São engrenagens que rodam a favor do status quo, das oligarquias nacionais e regionais de um capitalismo periférico, onde o legal e o criminoso se entrelaçam intensamente no processo de construção de riqueza e poder. Um sistema econômico integrado aos mercados internacionais, como fornecedor de comoditties e produtos básicos, importador de bens de capital e investimentos externos que chegam para a desnacionalização de ativos, a compra dos títulos públicos do tesouro nacional e presença no mercado secundário nas bolsas de valores. Para esse modelo não há um projeto de nação a ser construído, com dignidade e direitos para seus cidadãos. A esses caberão as sobras, as políticas compensatórias, para que ingressem no mercado de consumo de massas, ao lado, porém, da repressão jurídica, policial e militar do estado quando de sua luta por direitos mais amplos, por reformas estruturais, sobretudo quando puderem abalar os pilares do poder e da construção da riqueza pretendida pelas forças dominantes.

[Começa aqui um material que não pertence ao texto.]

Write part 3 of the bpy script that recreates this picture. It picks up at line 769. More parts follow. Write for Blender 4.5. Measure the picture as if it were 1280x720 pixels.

Vencer esse sistema é uma necessidade histórica para a nação brasileira e seu povo trabalhador. Nas ruas, nas urnas, nas bases da formação da opinião pública e das consciências. Não há no capitalismo, em especial quando originário de formação colonial e periférica, respostas justas para os direitos essenciais do povo, no mundo do trabalho, da seguridade social, das políticas públicas emancipatórias universais, em especial na gestão democrática e ética das relações público-privadas no seio do estado.